The sampler ends on a cliffhanger that will have everyone counting down to that release date.
For those who have yet to read Book of Fire, I suggest you get on it, post haste. It was one of my top reads for 2017 and I’ve been waiting with such anticipation for this sequel.



Summer Blue Bird by Akemi Dawn Bowma
Ink Road
Spring 2019
Starfish: Review & Buy

Summer Blue Bird

This five chapter sampler has such a powerful opening and lays down a solid foundation for what will be unfolded in 2019. From what I’ve read so far, the set up reminds me of Fly Away Home; my favourite film and worn out novelisation from when I was a kid.
It’s a testament to Bowma’s writing that I’m already attached to her characters. 




A Good Girl’s Guide to Murder by Holly Jackson
Electric Monkey Press
2 May 2019



“We dare you to put it down” states the tagline on the cover of the two chapter sampler. Believe me, I’m gutted I can’t meet that challenge. It’s short, but very effective and I already have so many questions and theories that I need more information to be certain.
There was already a buzz at YALC about this book and even from the pages I’ve had the privilege to read, I can tell this is going to be the big book for next summer.

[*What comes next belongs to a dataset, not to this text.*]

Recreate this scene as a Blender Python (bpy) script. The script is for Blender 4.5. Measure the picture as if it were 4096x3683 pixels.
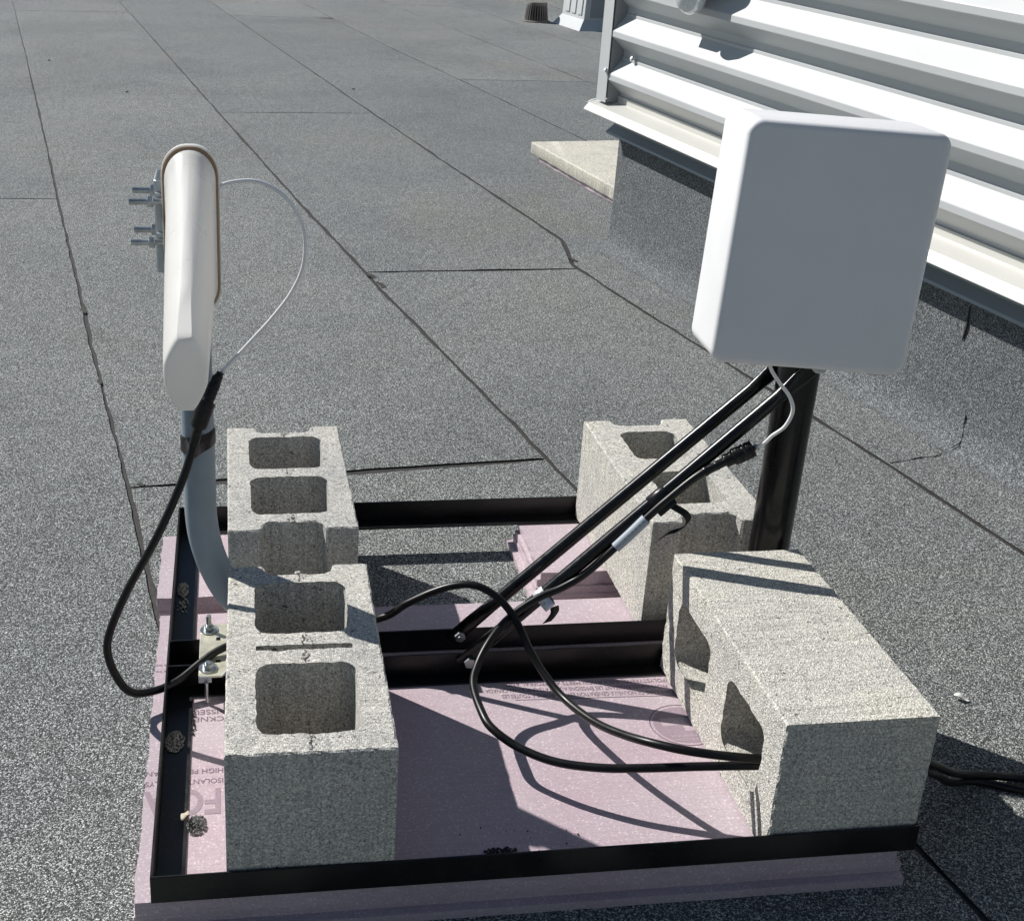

Kick the Moon by Muhammad Khan
19 January 2019
First book: I am Thunder

kick the moon

I knew nothing about Khan’s second book and I knew that I wanted it in my life. I work as an RE teacher in a diverse school in which some students feel they are almost invisible to society. Unless of course, they’re the subject of negative press. There are others who love reading, but find characters they identify with are tokens and there merely to check a box. It’s wonderful to say ‘here, you are being represented.’
Imagine my delight when I discover that the book will center around a protagonist that loves comic-book heroes. Not only is this perfect for me, I know of at least five students who will be fighting to be the first one to read it come January.